During a Church Times webinar last November, I heard the diocesan secretary of the diocese of Bangor, the Revd Siôn Rhys Evans, make the claim that “the diocese” was the most important unit of church life. He quoted the martyr Bishop Ignatius of Antioch to support the antiquity of the claim. But this was nonsense.

The Church of Ignatius’s time had no territory, let alone dioceses. Ignatius ascribed singular authority to the person of the bishop at a time when the distinction between bishops and presbyters was unclear. He wrote of the liturgy as being conducted by the bishop surrounded by his priests — an image that suggests what is still claimed today: that bishop and priest together share the care of souls.

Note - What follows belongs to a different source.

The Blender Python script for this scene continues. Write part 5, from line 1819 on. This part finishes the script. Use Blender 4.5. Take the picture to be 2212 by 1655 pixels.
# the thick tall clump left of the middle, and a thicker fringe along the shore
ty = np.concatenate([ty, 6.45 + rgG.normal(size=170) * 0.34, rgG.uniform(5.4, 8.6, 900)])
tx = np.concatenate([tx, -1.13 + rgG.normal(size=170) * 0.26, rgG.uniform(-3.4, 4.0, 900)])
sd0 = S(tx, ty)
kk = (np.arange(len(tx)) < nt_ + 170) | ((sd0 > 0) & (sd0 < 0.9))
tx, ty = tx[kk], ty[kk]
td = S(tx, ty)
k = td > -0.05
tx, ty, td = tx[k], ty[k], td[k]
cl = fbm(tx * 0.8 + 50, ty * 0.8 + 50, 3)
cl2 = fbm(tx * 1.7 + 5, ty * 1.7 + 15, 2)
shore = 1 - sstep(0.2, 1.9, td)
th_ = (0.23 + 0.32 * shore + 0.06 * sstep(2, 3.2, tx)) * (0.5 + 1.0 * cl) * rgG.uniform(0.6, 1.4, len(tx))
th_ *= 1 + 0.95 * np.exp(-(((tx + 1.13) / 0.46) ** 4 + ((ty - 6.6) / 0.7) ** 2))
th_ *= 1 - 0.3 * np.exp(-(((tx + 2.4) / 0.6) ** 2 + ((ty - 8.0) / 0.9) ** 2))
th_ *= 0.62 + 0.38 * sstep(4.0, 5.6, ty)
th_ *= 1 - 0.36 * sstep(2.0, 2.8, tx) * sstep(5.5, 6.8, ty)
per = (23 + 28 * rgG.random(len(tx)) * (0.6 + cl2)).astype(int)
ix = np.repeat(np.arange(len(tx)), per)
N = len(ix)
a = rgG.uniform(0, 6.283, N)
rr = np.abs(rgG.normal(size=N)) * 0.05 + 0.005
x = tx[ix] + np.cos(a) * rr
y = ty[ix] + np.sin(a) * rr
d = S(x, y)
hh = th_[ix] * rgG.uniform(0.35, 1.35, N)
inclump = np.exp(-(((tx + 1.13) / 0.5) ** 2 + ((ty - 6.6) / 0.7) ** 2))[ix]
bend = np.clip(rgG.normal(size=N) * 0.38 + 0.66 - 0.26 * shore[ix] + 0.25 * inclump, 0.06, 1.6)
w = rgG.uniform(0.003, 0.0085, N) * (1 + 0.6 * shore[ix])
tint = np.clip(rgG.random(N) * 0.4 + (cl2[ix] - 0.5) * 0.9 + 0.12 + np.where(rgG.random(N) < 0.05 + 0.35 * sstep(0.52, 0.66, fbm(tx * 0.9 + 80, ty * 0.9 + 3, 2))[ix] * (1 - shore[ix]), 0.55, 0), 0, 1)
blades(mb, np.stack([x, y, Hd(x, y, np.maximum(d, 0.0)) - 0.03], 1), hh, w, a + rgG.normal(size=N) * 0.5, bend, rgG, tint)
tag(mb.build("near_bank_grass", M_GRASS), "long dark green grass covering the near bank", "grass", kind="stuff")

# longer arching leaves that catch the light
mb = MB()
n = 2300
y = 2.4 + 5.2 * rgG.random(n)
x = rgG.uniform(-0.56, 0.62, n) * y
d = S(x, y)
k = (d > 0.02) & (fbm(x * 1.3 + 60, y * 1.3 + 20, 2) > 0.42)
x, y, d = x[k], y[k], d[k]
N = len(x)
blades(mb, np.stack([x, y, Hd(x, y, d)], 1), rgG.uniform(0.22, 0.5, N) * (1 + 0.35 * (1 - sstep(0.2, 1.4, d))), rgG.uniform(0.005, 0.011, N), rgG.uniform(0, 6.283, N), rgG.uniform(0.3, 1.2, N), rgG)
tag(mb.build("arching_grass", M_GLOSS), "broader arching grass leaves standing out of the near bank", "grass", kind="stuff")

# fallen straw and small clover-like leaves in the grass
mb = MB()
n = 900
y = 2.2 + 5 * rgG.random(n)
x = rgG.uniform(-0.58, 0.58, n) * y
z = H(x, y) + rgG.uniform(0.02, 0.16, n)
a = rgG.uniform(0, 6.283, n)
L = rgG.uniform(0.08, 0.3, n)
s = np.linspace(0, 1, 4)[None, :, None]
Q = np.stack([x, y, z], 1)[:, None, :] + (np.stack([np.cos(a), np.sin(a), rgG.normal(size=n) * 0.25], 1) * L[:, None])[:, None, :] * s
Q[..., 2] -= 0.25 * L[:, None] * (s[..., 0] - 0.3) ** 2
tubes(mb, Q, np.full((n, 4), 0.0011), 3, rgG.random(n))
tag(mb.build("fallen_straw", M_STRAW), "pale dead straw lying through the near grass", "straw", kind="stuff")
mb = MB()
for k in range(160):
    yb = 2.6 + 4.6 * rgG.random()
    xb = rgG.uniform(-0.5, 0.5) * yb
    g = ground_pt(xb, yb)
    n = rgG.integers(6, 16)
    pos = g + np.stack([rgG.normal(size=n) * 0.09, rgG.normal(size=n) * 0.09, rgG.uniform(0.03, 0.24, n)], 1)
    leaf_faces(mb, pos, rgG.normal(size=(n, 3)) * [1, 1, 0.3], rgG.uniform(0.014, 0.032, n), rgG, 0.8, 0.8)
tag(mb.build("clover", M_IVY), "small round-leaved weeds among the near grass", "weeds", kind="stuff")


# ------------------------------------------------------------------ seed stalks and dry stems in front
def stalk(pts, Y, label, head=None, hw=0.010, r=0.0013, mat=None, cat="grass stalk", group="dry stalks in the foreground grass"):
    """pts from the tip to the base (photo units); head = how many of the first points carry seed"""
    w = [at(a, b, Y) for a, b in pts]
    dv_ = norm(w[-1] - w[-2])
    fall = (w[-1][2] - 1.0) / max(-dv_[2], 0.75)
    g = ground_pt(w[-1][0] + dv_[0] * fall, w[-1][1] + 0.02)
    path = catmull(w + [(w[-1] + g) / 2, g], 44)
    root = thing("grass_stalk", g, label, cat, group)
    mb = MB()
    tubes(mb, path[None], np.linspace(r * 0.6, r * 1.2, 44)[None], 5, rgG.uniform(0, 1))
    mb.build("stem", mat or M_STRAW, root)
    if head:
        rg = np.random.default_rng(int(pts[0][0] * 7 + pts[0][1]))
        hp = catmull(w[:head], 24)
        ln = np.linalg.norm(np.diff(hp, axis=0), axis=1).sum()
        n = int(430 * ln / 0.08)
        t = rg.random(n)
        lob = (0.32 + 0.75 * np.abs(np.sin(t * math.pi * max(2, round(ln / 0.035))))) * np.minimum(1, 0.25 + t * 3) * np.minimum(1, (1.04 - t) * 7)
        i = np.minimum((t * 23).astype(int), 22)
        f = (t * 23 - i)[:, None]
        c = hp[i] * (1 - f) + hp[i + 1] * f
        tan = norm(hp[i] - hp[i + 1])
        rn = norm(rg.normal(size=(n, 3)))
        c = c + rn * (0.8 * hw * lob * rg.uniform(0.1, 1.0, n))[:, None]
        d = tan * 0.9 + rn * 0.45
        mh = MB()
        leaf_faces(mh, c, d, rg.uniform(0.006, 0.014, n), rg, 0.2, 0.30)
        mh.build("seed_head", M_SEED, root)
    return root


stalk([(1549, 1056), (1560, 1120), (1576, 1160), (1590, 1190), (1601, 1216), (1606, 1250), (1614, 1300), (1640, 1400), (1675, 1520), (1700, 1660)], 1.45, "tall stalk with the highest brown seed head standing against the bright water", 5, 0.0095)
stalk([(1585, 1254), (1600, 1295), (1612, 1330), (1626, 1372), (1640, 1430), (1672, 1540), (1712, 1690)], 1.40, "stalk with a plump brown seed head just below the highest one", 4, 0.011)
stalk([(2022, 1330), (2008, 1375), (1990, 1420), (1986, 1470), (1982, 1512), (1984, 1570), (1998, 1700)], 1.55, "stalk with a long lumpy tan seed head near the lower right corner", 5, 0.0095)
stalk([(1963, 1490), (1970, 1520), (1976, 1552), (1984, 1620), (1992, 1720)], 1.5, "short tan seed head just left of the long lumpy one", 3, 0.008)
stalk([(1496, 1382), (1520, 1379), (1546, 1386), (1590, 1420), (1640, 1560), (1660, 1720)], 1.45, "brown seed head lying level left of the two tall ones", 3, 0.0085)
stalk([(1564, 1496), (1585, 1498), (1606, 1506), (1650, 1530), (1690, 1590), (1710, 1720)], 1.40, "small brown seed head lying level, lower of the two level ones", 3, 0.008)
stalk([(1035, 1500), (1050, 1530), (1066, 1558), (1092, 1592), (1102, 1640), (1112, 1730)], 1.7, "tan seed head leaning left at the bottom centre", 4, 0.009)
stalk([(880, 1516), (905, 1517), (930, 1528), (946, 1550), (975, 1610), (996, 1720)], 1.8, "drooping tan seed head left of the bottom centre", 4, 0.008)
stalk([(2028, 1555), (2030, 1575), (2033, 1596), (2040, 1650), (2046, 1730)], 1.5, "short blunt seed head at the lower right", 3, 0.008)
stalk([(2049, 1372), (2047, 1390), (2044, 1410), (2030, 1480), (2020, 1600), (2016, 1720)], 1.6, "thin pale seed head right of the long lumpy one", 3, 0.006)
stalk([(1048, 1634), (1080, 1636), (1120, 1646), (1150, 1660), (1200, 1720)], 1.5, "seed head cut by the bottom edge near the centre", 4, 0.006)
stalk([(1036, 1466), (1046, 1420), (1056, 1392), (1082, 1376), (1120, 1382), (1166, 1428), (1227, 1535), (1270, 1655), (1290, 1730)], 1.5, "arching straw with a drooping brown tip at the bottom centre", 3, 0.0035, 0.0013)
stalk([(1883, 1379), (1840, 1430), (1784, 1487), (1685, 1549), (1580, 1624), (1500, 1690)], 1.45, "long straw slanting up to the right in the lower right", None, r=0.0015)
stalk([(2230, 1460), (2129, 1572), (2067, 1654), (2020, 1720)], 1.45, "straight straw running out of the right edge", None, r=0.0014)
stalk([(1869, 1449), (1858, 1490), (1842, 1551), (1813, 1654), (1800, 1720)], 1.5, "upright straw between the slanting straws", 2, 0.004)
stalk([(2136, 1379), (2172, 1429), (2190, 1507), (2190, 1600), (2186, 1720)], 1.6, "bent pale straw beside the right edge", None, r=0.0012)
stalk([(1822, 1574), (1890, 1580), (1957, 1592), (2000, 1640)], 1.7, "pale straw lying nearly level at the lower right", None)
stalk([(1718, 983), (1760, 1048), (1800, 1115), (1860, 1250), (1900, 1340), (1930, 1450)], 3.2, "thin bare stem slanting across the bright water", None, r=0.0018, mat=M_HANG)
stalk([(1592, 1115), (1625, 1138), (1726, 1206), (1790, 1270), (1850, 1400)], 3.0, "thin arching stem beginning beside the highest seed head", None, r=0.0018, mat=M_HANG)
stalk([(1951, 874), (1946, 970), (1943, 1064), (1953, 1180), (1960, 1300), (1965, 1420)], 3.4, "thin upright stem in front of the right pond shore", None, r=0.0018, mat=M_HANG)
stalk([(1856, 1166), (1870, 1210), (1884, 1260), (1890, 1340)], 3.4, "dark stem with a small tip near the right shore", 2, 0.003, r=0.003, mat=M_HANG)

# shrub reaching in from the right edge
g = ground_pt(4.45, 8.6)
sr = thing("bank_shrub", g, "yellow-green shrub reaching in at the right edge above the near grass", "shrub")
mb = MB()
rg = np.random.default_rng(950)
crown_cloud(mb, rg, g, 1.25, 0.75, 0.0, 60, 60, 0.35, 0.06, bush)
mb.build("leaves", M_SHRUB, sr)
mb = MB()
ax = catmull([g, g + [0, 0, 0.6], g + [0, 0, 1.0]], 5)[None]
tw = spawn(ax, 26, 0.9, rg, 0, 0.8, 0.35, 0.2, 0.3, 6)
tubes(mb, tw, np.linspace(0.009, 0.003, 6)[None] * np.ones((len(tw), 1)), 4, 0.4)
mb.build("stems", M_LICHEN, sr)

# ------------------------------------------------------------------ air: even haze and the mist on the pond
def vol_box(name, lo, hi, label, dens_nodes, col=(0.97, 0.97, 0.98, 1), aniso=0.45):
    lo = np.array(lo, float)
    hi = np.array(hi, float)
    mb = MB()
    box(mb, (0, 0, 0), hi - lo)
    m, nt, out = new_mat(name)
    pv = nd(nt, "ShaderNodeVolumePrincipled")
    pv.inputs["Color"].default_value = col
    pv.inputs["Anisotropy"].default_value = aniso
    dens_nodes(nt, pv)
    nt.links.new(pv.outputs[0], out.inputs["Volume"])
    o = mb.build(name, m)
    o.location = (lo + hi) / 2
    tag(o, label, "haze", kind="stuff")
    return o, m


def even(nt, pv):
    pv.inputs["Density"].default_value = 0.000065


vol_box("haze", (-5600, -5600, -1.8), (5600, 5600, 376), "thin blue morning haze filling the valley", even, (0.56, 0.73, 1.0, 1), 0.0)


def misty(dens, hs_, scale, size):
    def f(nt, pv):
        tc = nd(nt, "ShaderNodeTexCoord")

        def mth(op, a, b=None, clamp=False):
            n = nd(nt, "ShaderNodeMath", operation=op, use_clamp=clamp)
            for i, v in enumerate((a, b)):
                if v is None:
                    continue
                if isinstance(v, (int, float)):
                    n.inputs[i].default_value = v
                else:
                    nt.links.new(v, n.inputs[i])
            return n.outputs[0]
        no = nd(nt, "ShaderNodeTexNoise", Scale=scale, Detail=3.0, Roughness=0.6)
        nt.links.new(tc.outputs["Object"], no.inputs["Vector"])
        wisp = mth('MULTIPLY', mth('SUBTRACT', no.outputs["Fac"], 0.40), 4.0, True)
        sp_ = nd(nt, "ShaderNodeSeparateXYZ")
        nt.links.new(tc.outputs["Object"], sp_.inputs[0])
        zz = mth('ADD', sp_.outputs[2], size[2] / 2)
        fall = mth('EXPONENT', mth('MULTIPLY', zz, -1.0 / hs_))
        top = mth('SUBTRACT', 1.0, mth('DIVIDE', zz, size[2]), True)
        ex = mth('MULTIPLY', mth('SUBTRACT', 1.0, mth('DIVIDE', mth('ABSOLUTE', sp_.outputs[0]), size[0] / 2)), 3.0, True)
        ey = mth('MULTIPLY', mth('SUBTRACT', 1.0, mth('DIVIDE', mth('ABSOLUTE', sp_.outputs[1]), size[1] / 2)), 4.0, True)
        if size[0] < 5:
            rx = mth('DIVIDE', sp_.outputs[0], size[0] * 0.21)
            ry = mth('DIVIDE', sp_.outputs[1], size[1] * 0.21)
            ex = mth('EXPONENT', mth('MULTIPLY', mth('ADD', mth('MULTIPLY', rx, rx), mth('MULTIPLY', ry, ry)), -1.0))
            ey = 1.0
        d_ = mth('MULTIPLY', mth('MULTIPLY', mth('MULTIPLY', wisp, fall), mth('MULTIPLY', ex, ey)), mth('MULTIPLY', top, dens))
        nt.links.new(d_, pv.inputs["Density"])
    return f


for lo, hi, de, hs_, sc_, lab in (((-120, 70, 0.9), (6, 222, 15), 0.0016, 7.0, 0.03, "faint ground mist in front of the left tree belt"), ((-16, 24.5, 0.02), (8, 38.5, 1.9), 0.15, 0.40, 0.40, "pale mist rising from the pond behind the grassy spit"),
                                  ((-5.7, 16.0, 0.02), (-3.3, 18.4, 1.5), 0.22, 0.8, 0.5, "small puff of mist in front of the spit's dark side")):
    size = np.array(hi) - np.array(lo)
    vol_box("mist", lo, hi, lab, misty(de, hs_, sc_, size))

Ministry is authentic when it is grounded, person to person. This is why the parish church and incumbent matter. I was astonished at the leaving service last year for the Bishop of Portsmouth, the Rt Revd Christopher Foster. In what seemed an impromptu plea, he said that we must realise that the diocese was now the parish church. I felt I discerned a note of despair in his voice, but it might have been mine.

The Governance Review does not have much theology, but it insists that the Church of Jesus Christ is gathered round the risen Christ and animated by his Spirit. Nice words. But it doesn’t seem to have occurred to anyone that the continuing assault on the parish system is not only dividing the Church, but risks being seen as an episcopally led assault on the work of the Holy Spirit through time.